Em um experimento que virou um clássico, o psicólogo Walter Mischel criou o seguinte cenário na Universidade Stanford no fim dos anos 1960: crianças de quatro anos de idade foram colocadas em uma sala pequena, que continha um marshmallow em uma mesa. O pesquisador explicava à criança que ele teria de sair, deixando-a sozinha na sala. Se, quando ele voltasse, a criança tivesse resistido à tentação de comer o doce, ela ganharia mais um marshmallow. Se capitulasse e o comesse, não ganharia mais nada.

Anos depois do experimento, Mischel foi acompanhando informalmente o progresso daquelas crianças e notou que havia uma correlação entre o tempo que elas conseguiram esperar antes de comer o marshmallow e vários indicadores de bem-estar. Quase vinte anos depois do estudo original, Mischel e colegas mediram objetiva e cuidadosamente suas características, e os resultados foram surpreendentes: vários dos atributos mais importantes para seu sucesso podiam ser previstos pelo tempo a que resistiram ao marshmallow aos quatro anos de idade.

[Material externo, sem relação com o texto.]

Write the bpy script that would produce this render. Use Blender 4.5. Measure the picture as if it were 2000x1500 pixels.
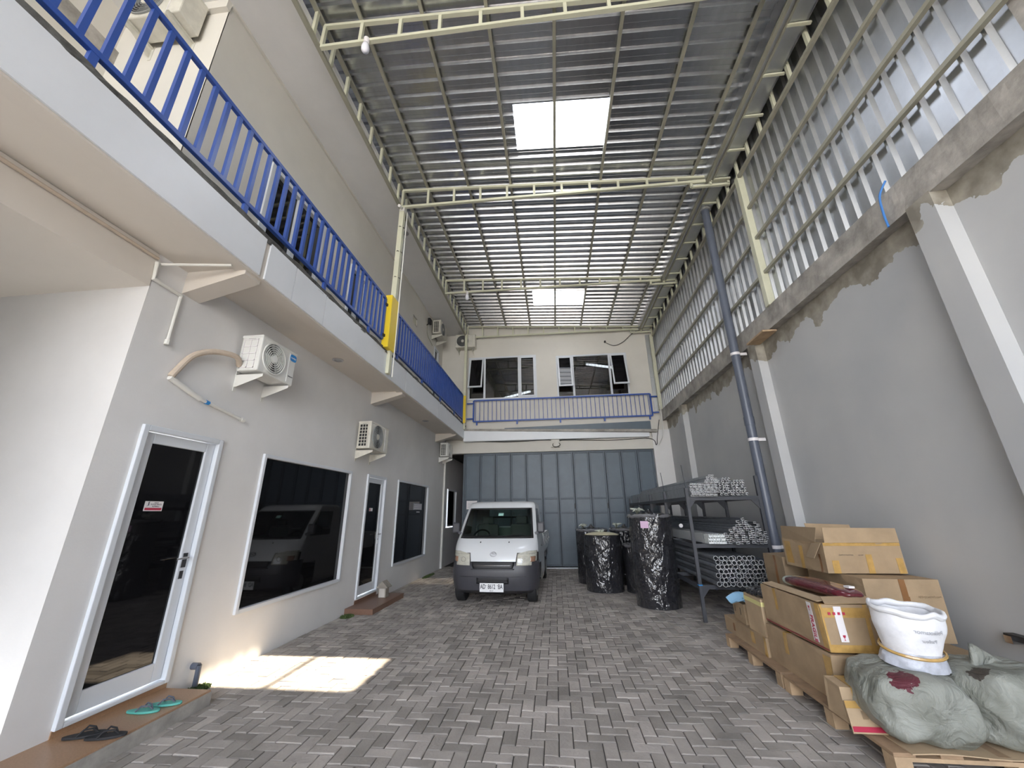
import bpy, bmesh, math, random
from mathutils import Vector, Matrix, noise
random.seed(7)
S = bpy.context.scene
for o in list(bpy.data.objects): bpy.data.objects.remove(o)
R = math.radians
PI = math.pi
# ---------------------------------------------------------------- camera
def cam_axes(p, r, y):
    cy, sy, cp, sp = math.cos(y), math.sin(y), math.cos(p), math.sin(p)
    f = Vector((-sy*cp, cy*cp, sp)); rt = Vector((cy, sy, 0)); dn = f.cross(rt)
    cr, sr = math.cos(r), math.sin(r)
    return cr*rt+sr*dn, -sr*rt+cr*dn, f
rt, dn, fw = cam_axes(R(18.48885), R(.65065), R(5.9439))
cd = bpy.data.cameras.new('camera'); cam = bpy.data.objects.new('camera', cd)
S.collection.objects.link(cam)
m = Matrix((rt, -dn, -fw)).transposed().to_4x4(); m.translation = Vector((0, 0, 1.6))
cam.matrix_world = m
cd.sensor_fit = 'HORIZONTAL'; cd.sensor_width = 36; cd.lens = 752.1/2000*36
cd.clip_start = .05; cd.clip_end = 200
S.camera = cam
# ---------------------------------------------------------------- world, sun, exposure
w = bpy.data.worlds.new('sky'); S.world = w; w.use_nodes = True
wn = w.node_tree; bg = wn.nodes['Background']
tc = wn.nodes.new('ShaderNodeTexCoord'); sx = wn.nodes.new('ShaderNodeSeparateXYZ')
cr_ = wn.nodes.new('ShaderNodeValToRGB')
wn.links.new(tc.outputs['Generated'], sx.inputs[0]); wn.links.new(sx.outputs[2], cr_.inputs[0])
cr_.color_ramp.elements[0].position = .0; cr_.color_ramp.elements[0].color = (.80, .80, .78, 1)
cr_.color_ramp.elements[1].position = .5; cr_.color_ramp.elements[1].color = (.70, .80, 1, 1)
wn.links.new(cr_.outputs[0], bg.inputs[0]); bg.inputs[1].default_value = 2.6
sl = bpy.data.lights.new('sun', 'SUN'); sun = bpy.data.objects.new('sun', sl); S.collection.objects.link(sun)
sun.rotation_euler = Vector((3.2, .4, 8.05)).to_track_quat('Z', 'Y').to_euler()
sun.location = (8, 1, 20)
sl.energy = 8.0; sl.angle = R(.6); sl.color = (1, .86, .66)
S.view_settings.view_transform = 'Standard'; S.view_settings.look = 'None'
S.view_settings.gamma = 1; S.view_settings.use_curve_mapping = False
S.view_settings.exposure = 2.05
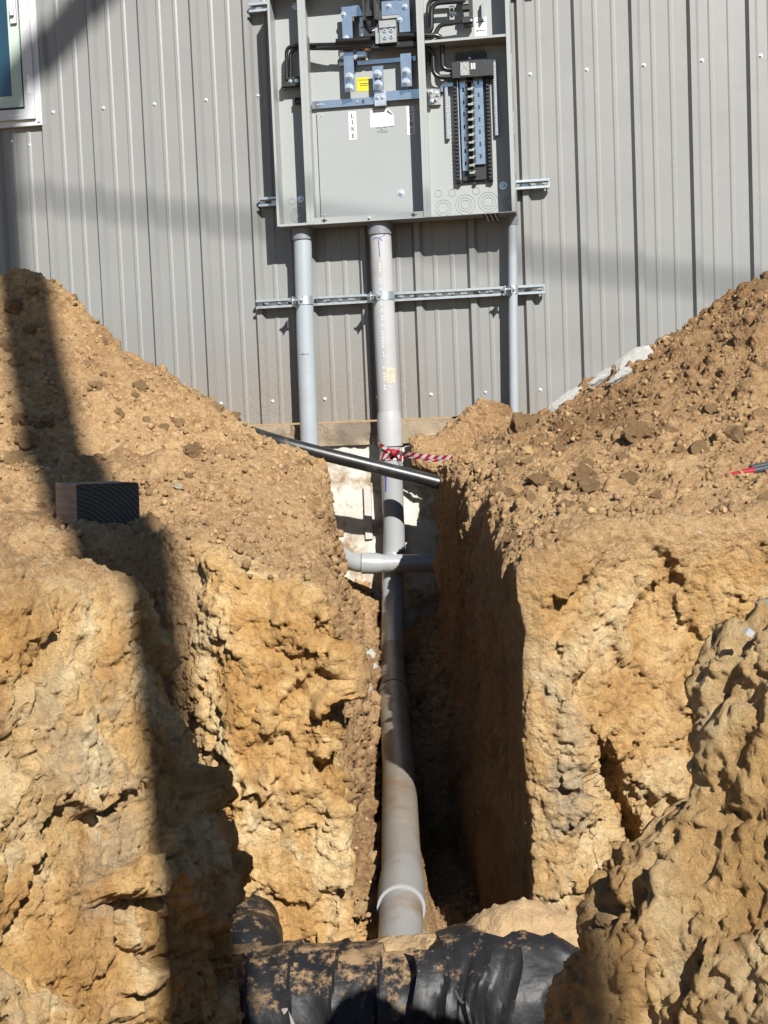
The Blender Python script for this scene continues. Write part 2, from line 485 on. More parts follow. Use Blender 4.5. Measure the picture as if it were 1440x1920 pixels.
def detail_ground(V, Q):
    V = relax(V, Q, .35)
    N = vnormals(V, Q)
    rock, damp, loose, inw, lw = zones(V, N)
    # blocky breaks of the cut faces
    f1, e1 = facets(V, 2.5, 1, (1.15, 1, .62))
    f2, e2 = facets(V, 8.0, 2)
    rr = np.clip(rock, 0, 1) * (1 - inw)
    d = rr * ((.066 - .036 * sst(2.2, 1.9, V[:, 1])) * f1 + .014 * (1 - .6 * sst(2.2, 1.9, V[:, 1])) * f2) + rr * .026 * perlin(V @ np.array([[1, 0, .25], [0, 1, 0], [-.25, 0, 1]], np.float32), (11, 11, 1.5), 47)
    d += loose * (.036 * clods(V, 5.5, .30, 3) + .026 * clods(V, 11, .45, 4)) + .03 * lw * f2
    d += rr * (.020 * np.abs(perlin(V, (5, 5, 3.6), 31)) + .012 * np.abs(perlin(V, 11, 32)) - .008)
    d -= rr * .035 * sst(.07, .0, np.abs(perlin(V, (2.6, 2.6, 4.2), 44))) * sst(.0, .25, perlin(V, 1.7, 45))
    nr = sst(2.3, 2.0, V[:, 1]) * sst(0, .1, V[:, 0])
    d += nr * (.007 * facets(V, 11, 51)[0] + .014 * np.abs(perlin(V, 6, 52)) - .045 * sst(.06, 0, np.abs(perlin(V, (7, 7, 4), 55))) * sst(-.1, .15, perlin(V, 5, 56)))
    V = V + N * d[:, None]
    c = V[Q].mean(1)
    inside = np.abs(c[:, 0]) < c[:, 1] * .2806 + .40
    Qo = Q[~inside]
    def compact(V, Q):
        u, inv = np.unique(Q, return_inverse=True)
        return V[u], inv.reshape(Q.shape)
    Vo, Qo = compact(V, Qo)
    V, Q = compact(V, Q[inside])
    V, Q = subdivide(V, Q)
    N = vnormals(V, Q)
    rock, damp, loose, inw, lw = zones(V, N)
    rr = np.clip(rock + .30, 0, 1) * (1 - inw)
    f3, e3 = facets(V, 18, 5)
    d = rr * (1 - .45 * sst(2.2, 1.9, V[:, 1])) * (.0125 * f3 + .012 * np.abs(perlin(V, (26, 26, 20), 33)) - .003) + (1 - inw) * .0045 * perlin(V, 17, 8)
    sl = V @ np.array([[1, 0, .3], [0, 1, 0], [-.3, 0, 1]], np.float32)
    d += rr * (.0075 * perlin(sl, (42, 42, 4), 58) + .005 * np.abs(perlin(sl, (75, 75, 9), 59)))
    d += loose * .015 * clods(V, 23, .5, 7) + sst(2.3, 2.0, V[:, 1]) * sst(0, .1, V[:, 0]) * (.004 * facets(V, 36, 53)[0] + .005 * perlin(V, 40, 57)) + lw * (.012 * f3 + .014 * clods(V, 22, .5, 9))
    d += inw * (.018 * perlin(V, (14, 34, 2.2), 12) + .015 * perlin(V, (20, 60, 4), 13))
    V = (V + N * d[:, None]).astype(np.float32)
    V, Q = subdivide(V, Q)
    N = vnormals(V, Q)
    f4, e4 = facets(V, 40, 6)
    rock, damp, loose, inw, lw = zones(V, N)
    d = (1 - inw) * (.0050 * f4 + .0060 * np.abs(perlin(V, 60, 34)) + .0025 * perlin(V, 95, 15)) + loose * .0085 * clods(V, 50, .55, 8) + inw * (.006 * perlin(V, (60, 130, 9), 16) + .003 * perlin(V, 90, 17))
    V = (V + N * d[:, None]).astype(np.float32)
    return np.concatenate([V, Vo]).astype(np.float32), np.concatenate([Q, Qo + len(V)])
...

Uso de drogas, peso corporal e até os resultados no SAT, o vestibular norte-americano, estavam significativamente associados ao autocontrole demonstrado diante das guloseimas. A capacidade de sacrificar um pequeno ganho presente (comer um doce) pela possibilidade de um ganho maior no futuro (dois doces) se relacionava com o bem-estar em dimensões bem mais sérias ao longo de toda a vida (Gustavo Ioschpe, na revista Veja).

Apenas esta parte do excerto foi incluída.